Sean Ryan, the foreign editor of the Sunday Times, visited City yesterday to talk to everyone on the Newspaper Journalism course. It was incredibly generous of him to do so and he gave lots of practical advice on the perils of attempting to become a foreign correspondent, something that a lot of us seem interested in.
One of the most interesting aspects was his invitation to apply to the Tom Walker Trust, a charity for young journalists for which he is a trustee. It offers financial support to one budding foreign correspondent so they can pursue a story they have suggested. It was quite telling that Ryan dismissed last year’s winner’s pitch as less than perfect. The defining factor in the journalist’s success were his qualities of persistence and enthusiasm, apparently prized as highly as everything else.
Ryan highlighted that foreign reporting still holds a prestige that attracts many to visions of adventure and excitement. However he stressed the work is seldom so romantic, usually just difficult and dangerous. Several anecdotes involving armed kidnapping, bomb blasts and terrorist seiges managed to drive this point home.
More practically Ryan spelt out that establishing yourself in the saturated markets of the US or Canada would be an extremely difficult – if not impossible – task. I harbour dreams of reporting from North America, but am now even more aware they are likely to remain just that.

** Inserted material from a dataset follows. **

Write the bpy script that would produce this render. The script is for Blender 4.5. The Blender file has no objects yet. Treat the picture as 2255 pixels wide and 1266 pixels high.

After the talk I briefly researched Tom Walker and read his obituary. He appears to have been an excellent journalist with a fantastic sense of humour. The Times noted: With his unerring eye for a quirky angle, Walker reported during Nato’s bombardment of Belgrade that Serb peasants had jumped up and down on the wing of a downed stealth fighter, chanting: “Sorry, we didn’t know it was invisible.”